From the November 2022 issue of The Christian Science Journal


A friend recently asked me, “What’s Christian Science’s view on resurrection?” I’m deeply grateful for his question because it invited me to explore what the writings of Mary Baker Eddy have to say about resurrection as well as to read several articles in the archive of the Christian Science periodicals on the subject. 

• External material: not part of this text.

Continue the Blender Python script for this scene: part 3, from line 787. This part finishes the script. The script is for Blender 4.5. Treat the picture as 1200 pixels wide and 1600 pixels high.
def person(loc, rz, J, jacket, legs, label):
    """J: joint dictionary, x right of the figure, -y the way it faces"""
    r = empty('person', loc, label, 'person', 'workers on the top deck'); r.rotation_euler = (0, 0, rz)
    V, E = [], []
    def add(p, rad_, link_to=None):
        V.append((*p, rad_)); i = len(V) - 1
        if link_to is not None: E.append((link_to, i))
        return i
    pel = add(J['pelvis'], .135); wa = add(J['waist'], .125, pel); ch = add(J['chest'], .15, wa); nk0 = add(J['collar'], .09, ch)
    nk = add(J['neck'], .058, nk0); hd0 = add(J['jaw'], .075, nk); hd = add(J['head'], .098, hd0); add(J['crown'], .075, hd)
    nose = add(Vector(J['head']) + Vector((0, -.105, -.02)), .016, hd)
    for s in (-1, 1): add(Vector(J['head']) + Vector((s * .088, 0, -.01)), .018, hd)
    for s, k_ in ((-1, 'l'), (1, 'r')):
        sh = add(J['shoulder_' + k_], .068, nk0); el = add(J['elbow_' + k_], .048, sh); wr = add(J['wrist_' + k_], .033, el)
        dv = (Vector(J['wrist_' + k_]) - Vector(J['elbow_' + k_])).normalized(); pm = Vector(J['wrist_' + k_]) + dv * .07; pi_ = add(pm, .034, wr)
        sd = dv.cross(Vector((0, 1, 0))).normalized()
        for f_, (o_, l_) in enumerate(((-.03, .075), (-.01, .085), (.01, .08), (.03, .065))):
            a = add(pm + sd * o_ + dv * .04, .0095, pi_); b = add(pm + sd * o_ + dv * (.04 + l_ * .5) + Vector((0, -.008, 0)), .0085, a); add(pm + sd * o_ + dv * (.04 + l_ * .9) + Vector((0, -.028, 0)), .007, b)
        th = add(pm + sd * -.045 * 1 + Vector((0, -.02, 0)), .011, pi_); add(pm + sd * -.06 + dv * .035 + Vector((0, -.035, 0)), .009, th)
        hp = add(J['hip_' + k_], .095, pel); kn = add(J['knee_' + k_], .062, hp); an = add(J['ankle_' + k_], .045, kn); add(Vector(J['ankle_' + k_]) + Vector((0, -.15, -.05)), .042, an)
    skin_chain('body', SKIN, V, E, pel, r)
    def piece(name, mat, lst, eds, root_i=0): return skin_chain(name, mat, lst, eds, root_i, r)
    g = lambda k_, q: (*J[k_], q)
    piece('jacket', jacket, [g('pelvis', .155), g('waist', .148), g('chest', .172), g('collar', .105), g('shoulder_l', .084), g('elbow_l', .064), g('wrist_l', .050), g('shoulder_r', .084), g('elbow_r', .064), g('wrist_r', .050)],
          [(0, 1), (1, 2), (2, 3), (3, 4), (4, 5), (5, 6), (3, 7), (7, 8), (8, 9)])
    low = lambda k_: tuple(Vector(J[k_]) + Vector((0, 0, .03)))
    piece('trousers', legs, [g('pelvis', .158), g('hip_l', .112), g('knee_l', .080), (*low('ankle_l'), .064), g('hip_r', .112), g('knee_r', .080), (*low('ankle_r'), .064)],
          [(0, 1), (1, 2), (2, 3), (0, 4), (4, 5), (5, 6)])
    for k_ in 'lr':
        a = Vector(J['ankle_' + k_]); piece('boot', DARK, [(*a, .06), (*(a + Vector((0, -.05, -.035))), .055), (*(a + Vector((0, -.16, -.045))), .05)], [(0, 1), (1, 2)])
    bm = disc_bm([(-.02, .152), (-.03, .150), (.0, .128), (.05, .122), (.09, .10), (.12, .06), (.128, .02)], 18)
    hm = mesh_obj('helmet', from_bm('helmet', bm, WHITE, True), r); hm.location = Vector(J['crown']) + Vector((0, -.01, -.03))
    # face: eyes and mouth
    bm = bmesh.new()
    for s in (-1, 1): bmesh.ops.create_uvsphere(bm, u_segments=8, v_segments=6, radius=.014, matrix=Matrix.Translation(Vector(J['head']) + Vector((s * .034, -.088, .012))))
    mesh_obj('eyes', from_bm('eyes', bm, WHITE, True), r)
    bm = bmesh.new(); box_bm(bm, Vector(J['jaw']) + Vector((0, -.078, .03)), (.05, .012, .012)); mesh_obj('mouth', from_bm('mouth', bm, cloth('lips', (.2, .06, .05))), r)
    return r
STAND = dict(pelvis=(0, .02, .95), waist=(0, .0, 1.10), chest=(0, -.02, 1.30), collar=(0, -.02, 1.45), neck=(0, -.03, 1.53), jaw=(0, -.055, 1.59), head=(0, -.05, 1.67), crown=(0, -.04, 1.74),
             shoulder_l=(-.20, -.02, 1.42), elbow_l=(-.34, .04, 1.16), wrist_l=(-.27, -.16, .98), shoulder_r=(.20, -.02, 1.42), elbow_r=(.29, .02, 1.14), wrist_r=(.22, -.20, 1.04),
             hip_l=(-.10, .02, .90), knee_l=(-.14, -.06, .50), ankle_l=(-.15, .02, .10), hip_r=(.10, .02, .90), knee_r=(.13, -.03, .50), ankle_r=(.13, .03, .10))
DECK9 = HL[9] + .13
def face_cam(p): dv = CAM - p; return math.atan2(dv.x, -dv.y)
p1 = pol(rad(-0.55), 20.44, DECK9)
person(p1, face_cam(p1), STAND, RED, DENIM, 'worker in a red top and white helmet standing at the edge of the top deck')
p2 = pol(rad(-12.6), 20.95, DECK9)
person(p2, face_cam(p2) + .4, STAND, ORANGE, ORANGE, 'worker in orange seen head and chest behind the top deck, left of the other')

Christian Science teaches the significance of Christ Jesus’ resurrection from the grave—his rising from and overcoming death (see, for example, the fifth tenet in Mrs. Eddy’s Science and Health with Key to the Scriptures, on page 497). These teachings also shed light on what brought about the resurrection of Jesus, and what can bring about a type of resurrection in our lives. In the Glossary of Science and Health, which gives the spiritual meaning of scriptural words, resurrection is defined this way: “Spiritualization of thought; a new and higher idea of immortality, or spiritual existence; material belief yielding to spiritual understanding” (p. 593). While this characterizes what Jesus demonstrated in his one-of-a-kind resurrection, it also describes what’s possible for us to experience at every point in our lives.  

What is this spiritualization of thought? It is the purification of human thought, which leads us to drop the limited views and concepts of the material mentality that Science and Health names “mortal mind,” and accept immortal ideas revealed by the divine Mind, God. In other words, resurrection times occur when human thought is enlightened, which greatly improves one’s experience.